A more general definition of the Riemann integral of a bounded function $f:[a,b] \rightarrow \mathbb{R}$ makes reference to a partition of the interval and a Riemann sum. A partition $P$ is a set of points

$$a = x_0 < x_1 < \ldots< x_{n-1} <x_n = b,$$

and a Riemann sum is defined as

$$S(P;f) = \sum_{k=0}^{n}f(\xi_k)(x_k-x_{k-1}),$$

where $\xi_k$ can be any point in the interval $[x_{k-1},x_k].$

The function is said to be integrable if there exists a real number $I$ such that for any $\epsilon >0$ there exists $\delta >0$ such that if $P$ is any partition with $\max\{|x_k-x_{k-1}|:k=1,2,\ldots,n\}<\delta$ then

$$|S(P;f)-I|<\epsilon$$

for any choice of intermediate points in the Riemann sum.

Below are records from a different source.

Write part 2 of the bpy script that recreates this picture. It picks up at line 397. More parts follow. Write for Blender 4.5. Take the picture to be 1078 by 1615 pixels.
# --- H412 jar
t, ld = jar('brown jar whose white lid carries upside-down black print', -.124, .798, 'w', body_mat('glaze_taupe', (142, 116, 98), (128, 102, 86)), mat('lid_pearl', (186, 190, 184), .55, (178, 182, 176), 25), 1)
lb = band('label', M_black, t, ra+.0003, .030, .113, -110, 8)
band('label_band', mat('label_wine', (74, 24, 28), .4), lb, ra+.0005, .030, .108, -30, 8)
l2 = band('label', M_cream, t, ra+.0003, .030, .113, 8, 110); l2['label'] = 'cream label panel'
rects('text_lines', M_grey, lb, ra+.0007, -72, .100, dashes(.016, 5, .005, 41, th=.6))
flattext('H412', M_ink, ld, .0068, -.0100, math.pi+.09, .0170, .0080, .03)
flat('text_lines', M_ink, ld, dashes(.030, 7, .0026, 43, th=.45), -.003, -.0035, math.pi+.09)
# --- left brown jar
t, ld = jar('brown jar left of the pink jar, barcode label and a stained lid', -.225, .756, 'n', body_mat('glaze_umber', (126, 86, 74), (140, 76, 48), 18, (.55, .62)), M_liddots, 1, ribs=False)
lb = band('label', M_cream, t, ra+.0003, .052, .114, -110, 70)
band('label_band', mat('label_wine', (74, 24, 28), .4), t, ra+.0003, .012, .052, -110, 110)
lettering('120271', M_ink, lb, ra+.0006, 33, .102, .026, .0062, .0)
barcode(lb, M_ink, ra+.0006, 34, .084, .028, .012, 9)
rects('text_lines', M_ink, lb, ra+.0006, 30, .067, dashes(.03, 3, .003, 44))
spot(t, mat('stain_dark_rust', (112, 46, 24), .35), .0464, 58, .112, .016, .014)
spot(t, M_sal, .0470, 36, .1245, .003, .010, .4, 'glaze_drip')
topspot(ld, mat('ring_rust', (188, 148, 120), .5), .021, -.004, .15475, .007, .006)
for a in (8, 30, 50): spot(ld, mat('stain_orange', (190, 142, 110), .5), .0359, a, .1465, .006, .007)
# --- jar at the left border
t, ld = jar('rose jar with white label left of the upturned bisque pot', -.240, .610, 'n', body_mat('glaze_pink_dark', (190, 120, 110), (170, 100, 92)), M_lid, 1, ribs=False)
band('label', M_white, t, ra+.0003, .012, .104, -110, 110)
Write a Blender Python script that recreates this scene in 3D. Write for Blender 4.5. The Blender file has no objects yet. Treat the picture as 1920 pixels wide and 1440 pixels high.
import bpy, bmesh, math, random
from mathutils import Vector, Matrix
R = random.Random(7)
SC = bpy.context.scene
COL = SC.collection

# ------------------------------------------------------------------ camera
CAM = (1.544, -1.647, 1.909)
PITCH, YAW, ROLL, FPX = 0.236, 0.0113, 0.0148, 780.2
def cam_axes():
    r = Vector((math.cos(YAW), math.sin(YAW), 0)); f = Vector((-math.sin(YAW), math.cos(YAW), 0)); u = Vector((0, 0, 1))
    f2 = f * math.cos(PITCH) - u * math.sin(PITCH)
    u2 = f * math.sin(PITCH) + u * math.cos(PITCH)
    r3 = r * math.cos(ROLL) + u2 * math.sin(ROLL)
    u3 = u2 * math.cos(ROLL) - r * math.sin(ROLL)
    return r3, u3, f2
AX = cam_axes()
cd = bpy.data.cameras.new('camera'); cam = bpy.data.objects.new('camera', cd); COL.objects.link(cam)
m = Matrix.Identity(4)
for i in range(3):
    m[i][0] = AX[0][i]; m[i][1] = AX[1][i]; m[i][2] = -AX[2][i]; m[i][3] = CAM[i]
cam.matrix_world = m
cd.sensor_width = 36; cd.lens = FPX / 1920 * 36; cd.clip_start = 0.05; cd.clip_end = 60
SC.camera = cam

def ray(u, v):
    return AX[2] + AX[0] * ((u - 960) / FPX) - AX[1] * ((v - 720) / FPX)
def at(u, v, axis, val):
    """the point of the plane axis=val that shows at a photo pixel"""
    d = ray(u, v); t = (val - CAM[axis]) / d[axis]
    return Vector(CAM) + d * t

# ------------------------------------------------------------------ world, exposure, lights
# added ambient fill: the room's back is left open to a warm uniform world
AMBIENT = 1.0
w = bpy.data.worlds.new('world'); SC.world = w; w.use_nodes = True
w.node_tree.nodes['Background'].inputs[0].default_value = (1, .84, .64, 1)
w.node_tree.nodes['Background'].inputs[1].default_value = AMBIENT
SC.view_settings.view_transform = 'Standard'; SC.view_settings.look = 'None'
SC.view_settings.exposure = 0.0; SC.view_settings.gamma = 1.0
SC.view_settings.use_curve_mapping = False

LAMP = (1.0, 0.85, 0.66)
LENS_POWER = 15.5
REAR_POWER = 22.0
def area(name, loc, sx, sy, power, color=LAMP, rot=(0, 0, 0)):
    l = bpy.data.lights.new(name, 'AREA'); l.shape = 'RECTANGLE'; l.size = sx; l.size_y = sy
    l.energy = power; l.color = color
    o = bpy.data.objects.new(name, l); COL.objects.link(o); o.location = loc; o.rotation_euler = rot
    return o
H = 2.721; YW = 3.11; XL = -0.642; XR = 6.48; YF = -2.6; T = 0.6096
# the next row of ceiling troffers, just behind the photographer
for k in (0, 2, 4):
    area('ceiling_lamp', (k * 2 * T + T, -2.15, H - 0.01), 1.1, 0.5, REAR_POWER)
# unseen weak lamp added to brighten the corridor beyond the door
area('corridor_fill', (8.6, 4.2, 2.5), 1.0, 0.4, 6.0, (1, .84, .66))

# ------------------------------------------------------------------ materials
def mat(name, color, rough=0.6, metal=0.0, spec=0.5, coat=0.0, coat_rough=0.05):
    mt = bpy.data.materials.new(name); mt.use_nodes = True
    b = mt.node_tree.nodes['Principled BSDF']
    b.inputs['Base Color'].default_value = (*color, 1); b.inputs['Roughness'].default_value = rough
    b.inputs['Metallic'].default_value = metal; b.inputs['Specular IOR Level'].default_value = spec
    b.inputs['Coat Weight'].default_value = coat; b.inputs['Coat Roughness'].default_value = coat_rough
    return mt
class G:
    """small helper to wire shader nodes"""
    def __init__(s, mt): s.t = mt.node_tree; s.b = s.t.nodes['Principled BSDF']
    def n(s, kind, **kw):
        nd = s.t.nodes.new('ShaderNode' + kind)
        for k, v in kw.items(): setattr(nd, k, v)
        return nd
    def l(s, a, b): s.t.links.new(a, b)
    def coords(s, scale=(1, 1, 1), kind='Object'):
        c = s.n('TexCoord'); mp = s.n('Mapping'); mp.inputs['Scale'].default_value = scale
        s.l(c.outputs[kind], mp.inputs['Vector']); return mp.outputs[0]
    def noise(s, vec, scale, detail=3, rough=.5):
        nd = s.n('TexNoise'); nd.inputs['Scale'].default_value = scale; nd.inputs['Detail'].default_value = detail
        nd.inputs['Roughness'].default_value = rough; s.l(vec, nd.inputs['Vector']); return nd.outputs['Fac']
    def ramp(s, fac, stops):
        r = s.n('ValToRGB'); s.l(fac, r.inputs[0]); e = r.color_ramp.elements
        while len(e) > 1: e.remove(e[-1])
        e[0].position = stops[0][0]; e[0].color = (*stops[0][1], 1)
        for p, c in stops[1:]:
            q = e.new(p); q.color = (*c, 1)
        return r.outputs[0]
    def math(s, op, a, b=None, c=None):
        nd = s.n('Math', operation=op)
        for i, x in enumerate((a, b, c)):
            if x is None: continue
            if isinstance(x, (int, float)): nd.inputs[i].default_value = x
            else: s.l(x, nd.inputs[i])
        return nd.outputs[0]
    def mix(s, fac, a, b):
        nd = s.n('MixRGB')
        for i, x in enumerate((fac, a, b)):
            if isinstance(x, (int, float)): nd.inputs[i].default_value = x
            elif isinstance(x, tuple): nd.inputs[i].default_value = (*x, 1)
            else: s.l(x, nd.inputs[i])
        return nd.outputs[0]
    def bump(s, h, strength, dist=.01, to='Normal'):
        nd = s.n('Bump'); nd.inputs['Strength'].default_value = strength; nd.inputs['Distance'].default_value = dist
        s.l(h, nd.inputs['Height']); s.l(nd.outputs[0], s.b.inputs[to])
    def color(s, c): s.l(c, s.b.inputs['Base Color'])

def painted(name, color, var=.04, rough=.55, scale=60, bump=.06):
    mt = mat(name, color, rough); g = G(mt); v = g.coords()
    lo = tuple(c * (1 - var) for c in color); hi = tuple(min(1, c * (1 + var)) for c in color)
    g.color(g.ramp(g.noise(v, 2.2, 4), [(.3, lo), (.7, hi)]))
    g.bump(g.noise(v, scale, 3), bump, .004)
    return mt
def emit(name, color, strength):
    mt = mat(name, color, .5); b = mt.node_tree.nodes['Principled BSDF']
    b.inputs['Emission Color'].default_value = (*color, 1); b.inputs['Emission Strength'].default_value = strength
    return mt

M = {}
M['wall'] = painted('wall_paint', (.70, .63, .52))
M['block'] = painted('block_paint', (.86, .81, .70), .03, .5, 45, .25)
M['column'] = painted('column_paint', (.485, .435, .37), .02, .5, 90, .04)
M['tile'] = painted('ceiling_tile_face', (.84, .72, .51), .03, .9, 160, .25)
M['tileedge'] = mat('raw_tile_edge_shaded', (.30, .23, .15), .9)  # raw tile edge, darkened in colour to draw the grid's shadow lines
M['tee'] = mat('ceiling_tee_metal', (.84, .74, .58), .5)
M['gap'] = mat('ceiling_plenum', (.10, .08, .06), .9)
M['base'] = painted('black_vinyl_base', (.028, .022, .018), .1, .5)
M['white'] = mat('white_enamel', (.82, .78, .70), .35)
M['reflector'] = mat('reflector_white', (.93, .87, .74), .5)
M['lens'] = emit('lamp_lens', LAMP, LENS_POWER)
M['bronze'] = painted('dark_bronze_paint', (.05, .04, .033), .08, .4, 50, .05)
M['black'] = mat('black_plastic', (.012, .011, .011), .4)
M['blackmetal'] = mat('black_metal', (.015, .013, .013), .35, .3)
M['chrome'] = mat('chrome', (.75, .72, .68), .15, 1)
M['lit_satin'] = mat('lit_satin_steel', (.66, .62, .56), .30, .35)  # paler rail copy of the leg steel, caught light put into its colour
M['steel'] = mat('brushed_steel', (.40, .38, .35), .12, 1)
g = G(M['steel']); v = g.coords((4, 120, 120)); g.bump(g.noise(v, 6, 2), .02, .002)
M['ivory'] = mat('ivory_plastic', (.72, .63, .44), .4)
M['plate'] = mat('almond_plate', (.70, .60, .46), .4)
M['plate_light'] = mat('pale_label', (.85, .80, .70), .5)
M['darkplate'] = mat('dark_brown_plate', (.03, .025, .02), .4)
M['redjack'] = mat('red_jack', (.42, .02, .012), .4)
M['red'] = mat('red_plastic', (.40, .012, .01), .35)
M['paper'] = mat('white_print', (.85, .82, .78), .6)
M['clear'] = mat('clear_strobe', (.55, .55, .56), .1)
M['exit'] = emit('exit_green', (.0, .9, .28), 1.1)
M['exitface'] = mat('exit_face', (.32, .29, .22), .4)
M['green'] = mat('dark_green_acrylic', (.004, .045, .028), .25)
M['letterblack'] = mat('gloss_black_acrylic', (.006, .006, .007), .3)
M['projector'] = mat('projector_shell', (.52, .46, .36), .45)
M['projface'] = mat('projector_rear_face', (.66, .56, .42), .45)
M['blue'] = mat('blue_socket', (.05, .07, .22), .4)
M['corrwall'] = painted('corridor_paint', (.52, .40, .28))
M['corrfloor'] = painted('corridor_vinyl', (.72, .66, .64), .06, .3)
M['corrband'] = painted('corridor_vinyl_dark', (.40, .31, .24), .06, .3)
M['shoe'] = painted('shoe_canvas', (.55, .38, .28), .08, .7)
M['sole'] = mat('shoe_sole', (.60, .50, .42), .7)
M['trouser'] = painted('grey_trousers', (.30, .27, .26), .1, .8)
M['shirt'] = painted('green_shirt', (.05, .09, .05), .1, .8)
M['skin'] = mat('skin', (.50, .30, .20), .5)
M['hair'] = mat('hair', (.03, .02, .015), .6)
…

The integral exists when $f$ is continuous. It also exists for discontinuous functions that are not too "badly" behaved. Suppose, in particular, we choose the partition with

$$x_k = a + \frac{b-a}{n}k \\(k=0,1,\ldots,n),$$

meaning $x_0=a$, $x_1=a+(b-a)/n$, $x_2 = a+2(b-a)/n$, etc.,

Then $\max\{|x_k-x_{k-1}|:k=1,2,\ldots,n\}=(b-a)/n$ and we can make this quantity less than $\delta$ by choosing $n$ sufficiently large.

It will be the case that

$$I=\lim_{n \rightarrow \infty}\sum_{k=0}^{n}f(\xi_k)(x_k-x_{k-1})=\lim_{n \rightarrow \infty} \frac{b-a}{n}\sum_{k=0}^{n}f(\xi_k).$$

The limit is unique regardless of how the points $\xi_k \in [x_{k-1},x_k]$ are chosen. We could for example choose the points $\xi_k = x_k$.